The BAFTAs felt self-conscious and a little arch. Everyone wore black and all the speakers felt obliged to distance themselves from anything that anyone might have found offensive in the last twelve months. Joanna Lumley, however, was, as you might expect, her usual charming, classy, glorious self, and made for a wonderful host. The list of dead people was nothing compared last year’s roll call, prompting me to think that 2016 was a particularly grim year.
It rained through the night and was raining heavily when I woke up. The rain added a certain something to my joyous experience. I bought my own breakfast. I didn’t fancy paying extra for a bowl of Shreddies. My only complaint was that the milk had warmed up through the night, in my excessively stuffy room.
I was in Luton to speak to drama and music students at the Chalk Hill Academy, a secondary state school in the town. I listened to GCSE compositions and gave the students as much feedback as I thought constructive and inspiring, before being whisked into the school’s lecture hall to work with drama students on their upcoming assessed performances. I was asked to talk about my career for a few minutes, and the kids seemed particularly keen to discuss Our Gay Wedding: The Musical. I think they were genuinely interested in the project, although, for some reason, I felt a little gauche and self-conscious talking about it. I think all gay men have an in-built valve which makes them a little embarrassed about or wary of outing themselves to young people. Until Clause 28 was repealed in the early naughties, it would have been illegal for me to even mention it in a school, so I guess the roots of my reticence were fed by that particular dung heap. Of course, it’s vital that we usualise LGBT issues in schools. It is highly likely that at least one student in the group considers themselves to be sitting somewhere underneath the rainbow umbrella and I may have offered them a bit of hope or inspiration.

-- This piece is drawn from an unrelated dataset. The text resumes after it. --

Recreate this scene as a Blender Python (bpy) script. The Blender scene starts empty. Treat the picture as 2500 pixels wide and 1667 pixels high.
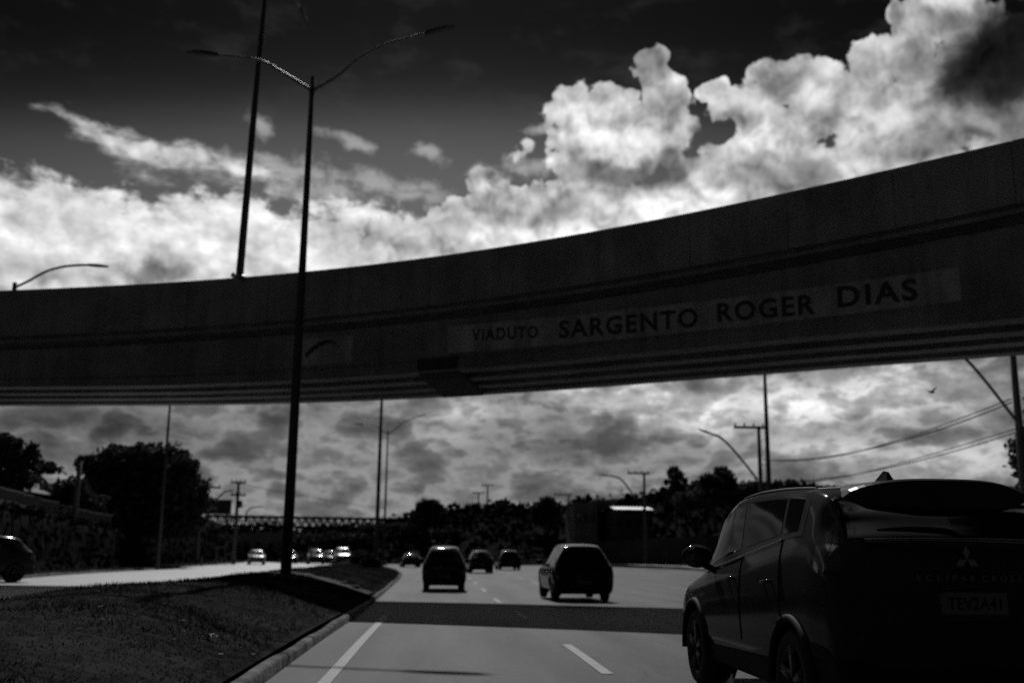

The students did incredibly well and there are one or two kids within them whom I think are super-talented. I was, however, really upset to learn that none of the composing students had computers at home, a fact which is plainly born out of poverty. How can a kid learn his craft if he doesn’t have the equipment to practice it at home? Yet again I find myself profoundly irritated that we’re not looking at location and social background as key reasons for why students are held back in their early lives.